The best way to characterize how I now think about these go/no go decisions is that if everyone that has a stake in this - engineering, marketing, sales and more - is a little bit uncomfortable with the decision to go, then that’s perfect. Holding on until everyone is “happy” is waiting too long. Too many companies really don’t have a system around this other than a single “gatekeeper”, or a senior person who “makes the call”. Even worse, you might have a de facto “committee” that makes the decision.
It’s not about the decision itself, it is about the system surrounding the decision, and understanding the consequences of decisions and change.
Jeff Bezos puts it this way in his 2015 shareholder letter:
Some decisions are consequential and irreversible or nearly irreversible – one-way doors – and these decisions must be made methodically, carefully, slowly, with great deliberation and consultation. If you walk through and don’t like what you see on the other side, you can’t get back to where you were before. We can call these Type 1 decisions. But most decisions aren’t like that – they are changeable, reversible – they’re two-way doors. If you’ve made a suboptimal Type 2 decision, you don’t have to live with the consequences for that long. You can reopen the door and go back through. Type 2 decisions can and should be made quickly by high judgment individuals or small groups.
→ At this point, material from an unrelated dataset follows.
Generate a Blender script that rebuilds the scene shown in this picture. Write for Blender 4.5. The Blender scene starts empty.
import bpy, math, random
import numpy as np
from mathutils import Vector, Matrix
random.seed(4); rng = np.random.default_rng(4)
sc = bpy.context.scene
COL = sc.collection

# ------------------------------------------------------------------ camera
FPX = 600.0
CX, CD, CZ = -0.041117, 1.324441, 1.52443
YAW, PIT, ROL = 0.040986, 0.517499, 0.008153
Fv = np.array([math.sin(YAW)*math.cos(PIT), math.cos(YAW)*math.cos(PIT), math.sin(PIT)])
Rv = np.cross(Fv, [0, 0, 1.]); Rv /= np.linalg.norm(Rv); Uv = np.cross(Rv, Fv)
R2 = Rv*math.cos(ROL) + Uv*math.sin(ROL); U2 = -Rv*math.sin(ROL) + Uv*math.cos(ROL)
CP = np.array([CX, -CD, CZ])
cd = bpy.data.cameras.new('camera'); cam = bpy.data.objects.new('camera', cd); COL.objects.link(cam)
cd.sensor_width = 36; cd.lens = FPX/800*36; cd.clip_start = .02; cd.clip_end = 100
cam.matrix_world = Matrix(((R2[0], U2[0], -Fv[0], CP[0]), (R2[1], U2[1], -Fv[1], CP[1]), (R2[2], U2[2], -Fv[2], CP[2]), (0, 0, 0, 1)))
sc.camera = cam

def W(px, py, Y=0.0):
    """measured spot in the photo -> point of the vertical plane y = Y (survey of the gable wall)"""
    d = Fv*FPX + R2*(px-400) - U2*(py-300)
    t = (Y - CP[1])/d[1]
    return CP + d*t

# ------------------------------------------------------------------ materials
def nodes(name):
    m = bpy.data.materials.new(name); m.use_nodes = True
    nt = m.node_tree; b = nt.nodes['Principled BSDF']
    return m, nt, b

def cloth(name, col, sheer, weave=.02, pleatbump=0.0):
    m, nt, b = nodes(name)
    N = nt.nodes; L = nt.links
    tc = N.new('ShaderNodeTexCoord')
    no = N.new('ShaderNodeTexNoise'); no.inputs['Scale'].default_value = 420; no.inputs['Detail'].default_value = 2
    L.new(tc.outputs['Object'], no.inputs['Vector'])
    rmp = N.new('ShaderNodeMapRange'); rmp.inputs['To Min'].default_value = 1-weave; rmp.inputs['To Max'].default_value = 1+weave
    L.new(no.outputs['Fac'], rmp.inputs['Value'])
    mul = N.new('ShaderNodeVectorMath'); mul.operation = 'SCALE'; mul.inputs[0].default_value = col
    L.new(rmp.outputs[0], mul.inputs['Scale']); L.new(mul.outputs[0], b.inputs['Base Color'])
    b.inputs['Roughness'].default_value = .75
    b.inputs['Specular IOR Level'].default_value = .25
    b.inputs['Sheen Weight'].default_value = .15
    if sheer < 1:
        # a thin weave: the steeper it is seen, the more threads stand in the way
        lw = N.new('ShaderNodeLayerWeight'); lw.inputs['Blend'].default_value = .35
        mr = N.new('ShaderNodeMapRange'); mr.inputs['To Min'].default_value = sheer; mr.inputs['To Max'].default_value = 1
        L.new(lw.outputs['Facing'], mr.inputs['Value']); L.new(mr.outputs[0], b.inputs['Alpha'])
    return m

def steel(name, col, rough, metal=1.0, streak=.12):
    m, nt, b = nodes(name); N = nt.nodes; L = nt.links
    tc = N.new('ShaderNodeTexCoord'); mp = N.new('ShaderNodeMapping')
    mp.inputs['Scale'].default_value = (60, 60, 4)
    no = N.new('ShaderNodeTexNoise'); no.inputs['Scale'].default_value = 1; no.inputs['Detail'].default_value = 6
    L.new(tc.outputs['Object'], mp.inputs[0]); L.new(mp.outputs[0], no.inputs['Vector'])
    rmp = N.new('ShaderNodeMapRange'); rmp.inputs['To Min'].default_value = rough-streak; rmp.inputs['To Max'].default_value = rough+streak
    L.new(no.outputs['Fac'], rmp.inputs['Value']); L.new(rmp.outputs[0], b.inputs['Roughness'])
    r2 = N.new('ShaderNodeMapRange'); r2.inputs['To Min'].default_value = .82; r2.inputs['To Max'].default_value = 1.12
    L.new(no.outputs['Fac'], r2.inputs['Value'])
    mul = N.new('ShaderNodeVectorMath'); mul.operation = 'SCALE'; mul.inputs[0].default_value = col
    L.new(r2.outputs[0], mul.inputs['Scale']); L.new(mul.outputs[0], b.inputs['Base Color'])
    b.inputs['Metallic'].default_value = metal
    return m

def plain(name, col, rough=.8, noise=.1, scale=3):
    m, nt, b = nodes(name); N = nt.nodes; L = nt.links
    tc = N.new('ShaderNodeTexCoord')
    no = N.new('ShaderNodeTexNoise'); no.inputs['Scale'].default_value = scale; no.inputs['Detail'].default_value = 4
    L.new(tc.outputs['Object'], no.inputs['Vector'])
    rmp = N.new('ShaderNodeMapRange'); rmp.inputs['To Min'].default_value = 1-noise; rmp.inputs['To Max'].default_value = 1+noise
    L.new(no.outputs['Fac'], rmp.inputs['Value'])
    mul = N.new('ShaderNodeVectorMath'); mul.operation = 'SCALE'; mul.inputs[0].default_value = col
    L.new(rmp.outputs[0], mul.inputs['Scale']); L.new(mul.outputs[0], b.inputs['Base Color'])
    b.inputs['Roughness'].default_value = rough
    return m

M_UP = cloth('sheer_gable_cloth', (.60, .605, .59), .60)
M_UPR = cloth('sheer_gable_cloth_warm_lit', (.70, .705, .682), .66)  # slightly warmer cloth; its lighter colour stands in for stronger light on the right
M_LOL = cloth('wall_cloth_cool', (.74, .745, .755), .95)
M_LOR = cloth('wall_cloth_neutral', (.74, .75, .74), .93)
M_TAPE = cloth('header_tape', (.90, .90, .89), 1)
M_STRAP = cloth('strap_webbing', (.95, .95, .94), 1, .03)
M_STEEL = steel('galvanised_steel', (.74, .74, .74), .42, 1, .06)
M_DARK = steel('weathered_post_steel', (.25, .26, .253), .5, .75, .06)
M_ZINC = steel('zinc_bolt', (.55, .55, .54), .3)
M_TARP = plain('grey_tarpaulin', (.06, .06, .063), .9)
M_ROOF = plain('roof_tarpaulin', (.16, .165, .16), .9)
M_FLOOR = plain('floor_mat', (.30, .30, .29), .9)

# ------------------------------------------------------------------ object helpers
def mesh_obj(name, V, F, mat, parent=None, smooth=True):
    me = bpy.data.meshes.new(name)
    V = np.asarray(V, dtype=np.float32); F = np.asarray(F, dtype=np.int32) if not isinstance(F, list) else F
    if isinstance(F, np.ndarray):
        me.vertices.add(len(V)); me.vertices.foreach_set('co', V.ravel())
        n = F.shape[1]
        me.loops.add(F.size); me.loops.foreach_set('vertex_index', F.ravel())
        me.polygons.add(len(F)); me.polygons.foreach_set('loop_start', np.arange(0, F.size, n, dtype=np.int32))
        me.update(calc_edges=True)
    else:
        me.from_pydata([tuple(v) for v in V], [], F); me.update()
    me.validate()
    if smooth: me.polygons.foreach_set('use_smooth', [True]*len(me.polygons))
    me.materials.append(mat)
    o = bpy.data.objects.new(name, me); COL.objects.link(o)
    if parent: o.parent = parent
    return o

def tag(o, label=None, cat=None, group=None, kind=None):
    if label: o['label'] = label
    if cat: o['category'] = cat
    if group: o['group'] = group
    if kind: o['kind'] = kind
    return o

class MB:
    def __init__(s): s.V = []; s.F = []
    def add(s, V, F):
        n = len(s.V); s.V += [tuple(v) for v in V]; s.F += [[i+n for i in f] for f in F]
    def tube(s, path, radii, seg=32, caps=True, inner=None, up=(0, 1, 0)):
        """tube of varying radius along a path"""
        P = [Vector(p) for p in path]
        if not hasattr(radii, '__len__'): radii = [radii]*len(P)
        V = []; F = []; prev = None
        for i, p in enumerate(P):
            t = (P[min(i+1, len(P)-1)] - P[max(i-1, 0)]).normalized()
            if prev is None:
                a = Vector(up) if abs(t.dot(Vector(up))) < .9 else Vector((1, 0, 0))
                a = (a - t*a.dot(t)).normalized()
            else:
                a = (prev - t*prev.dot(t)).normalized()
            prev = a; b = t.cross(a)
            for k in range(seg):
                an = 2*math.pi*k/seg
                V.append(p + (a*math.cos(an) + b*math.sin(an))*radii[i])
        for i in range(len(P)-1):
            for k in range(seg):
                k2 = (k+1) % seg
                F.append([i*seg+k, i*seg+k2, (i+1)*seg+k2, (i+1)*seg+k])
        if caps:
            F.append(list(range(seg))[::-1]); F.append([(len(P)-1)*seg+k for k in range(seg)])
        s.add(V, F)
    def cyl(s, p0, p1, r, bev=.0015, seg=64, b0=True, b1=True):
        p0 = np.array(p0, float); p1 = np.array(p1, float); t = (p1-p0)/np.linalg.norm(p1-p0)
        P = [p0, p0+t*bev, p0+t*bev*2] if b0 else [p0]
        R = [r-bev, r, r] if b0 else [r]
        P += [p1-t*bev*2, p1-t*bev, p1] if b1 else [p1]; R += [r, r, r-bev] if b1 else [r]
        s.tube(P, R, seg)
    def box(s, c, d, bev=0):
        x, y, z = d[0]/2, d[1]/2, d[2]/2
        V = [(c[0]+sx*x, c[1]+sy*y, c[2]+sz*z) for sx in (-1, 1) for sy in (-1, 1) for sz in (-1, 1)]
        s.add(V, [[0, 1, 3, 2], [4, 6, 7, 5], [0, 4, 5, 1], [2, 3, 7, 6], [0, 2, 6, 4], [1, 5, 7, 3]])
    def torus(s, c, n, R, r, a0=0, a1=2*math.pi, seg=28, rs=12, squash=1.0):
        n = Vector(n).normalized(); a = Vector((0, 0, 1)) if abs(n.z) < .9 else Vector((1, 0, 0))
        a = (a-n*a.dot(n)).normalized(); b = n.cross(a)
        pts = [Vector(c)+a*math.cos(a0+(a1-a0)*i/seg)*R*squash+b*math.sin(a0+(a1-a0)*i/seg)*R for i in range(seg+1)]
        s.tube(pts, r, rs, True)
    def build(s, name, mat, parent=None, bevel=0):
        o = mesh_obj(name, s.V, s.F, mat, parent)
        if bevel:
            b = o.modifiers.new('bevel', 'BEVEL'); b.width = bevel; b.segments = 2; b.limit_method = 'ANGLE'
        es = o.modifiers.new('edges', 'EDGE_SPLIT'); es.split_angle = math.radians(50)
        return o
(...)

As organizations get larger, there seems to be a tendency to use the heavy-weight Type 1 decision-making process on most decisions, including many Type 2 decisions. The end result of this is slowness, unthoughtful risk aversion, failure to experiment sufficiently, and consequently diminished invention.
What’s The Worst Thing That Could Happen?
To get to the heart of the systems you have in place now, ask the question: what is the worst thing that could plausibly happen if we do X?
This question is a really worthwhile question to think about, particularly for operational, execution and engineering teams. It can be our brain’s nature to be instinctively pessimistic and dramatic about the consequences of a choice, and the question forces us to confront the facts of the situation.
“It will end the company”… “I will lose my job” … “We’ll lose all of our users”
The key here is to get beyond everyone’s initial reaction to this question. Is the fear really justified? Play out the scenarios, and talk about what might happen and how you would respond.
Then, based on that context, you can determine if this is a reversible or irreversible decision and proceed accordingly.
Bringing this back to the system, the goal of the broader organization and for you as a leader is to architect a system whereby the consequences are minimized by the characteristics of the system, thus making decision-making better and easier for everyone, within certain boundaries.
What does a system like this look like?
DORA Metrics and Software
My favourite current example of a system that seeks to be resilient and minimize impacts is the system by which a company releases software.
The four metrics I advocate teams to use when judging how successful a company is at shipping software (and DevOps) are the following:
Deployment Frequency (DF)
Mean Time for Changes (MLT)
Mean Time to Recover (MTTR)
Change Failure Rate (CFR)
These metrics are the result of six years’ surveys from a group at Google called the DevOps Research and Assessments team, distilling down the indicators that best reflect the “performance” of an organization shipping software.
If requested, I can get into the weeds of these metrics in a later newsletter, but I want to highlight MTTR as one that is important to our discussion.
MTTR could also be phrased as “how fast can we recover if there is an outage or incident?”. A team seeking to minimize this time is actively changing their system to be more resilient, and to constrain the worst-case scenario.
Working in a team that actively is tracking these metrics gives a sense of safety for decisions! Obviously, we are seeking to minimize the number of failures in the system and the number of “bad decisions”, but there is freedom in knowing that the worst-case scenario is limited and known.
This thinking can be applied to many other systems beyond software engineering. Think about the system that you work in - does anyone think about how you recover from a bad decision and what it looks like, and is that something that you track?
Wrapping it up
It’s not about the decisions per se. It’s really about the system that those decisions play into, and how much you know about your environment.
If every decision is perceived to be irreversible (aka Bezos Type 1), then it is highly likely that your organization is mired in slow, ponderous decisions that are driving everyone crazy.
If you can’t identify those important, irreversible decisions, you’re going to walk into a wall without even knowing it was there.
Think about your systems and how you understand them, and you will help everyone around you make decisions.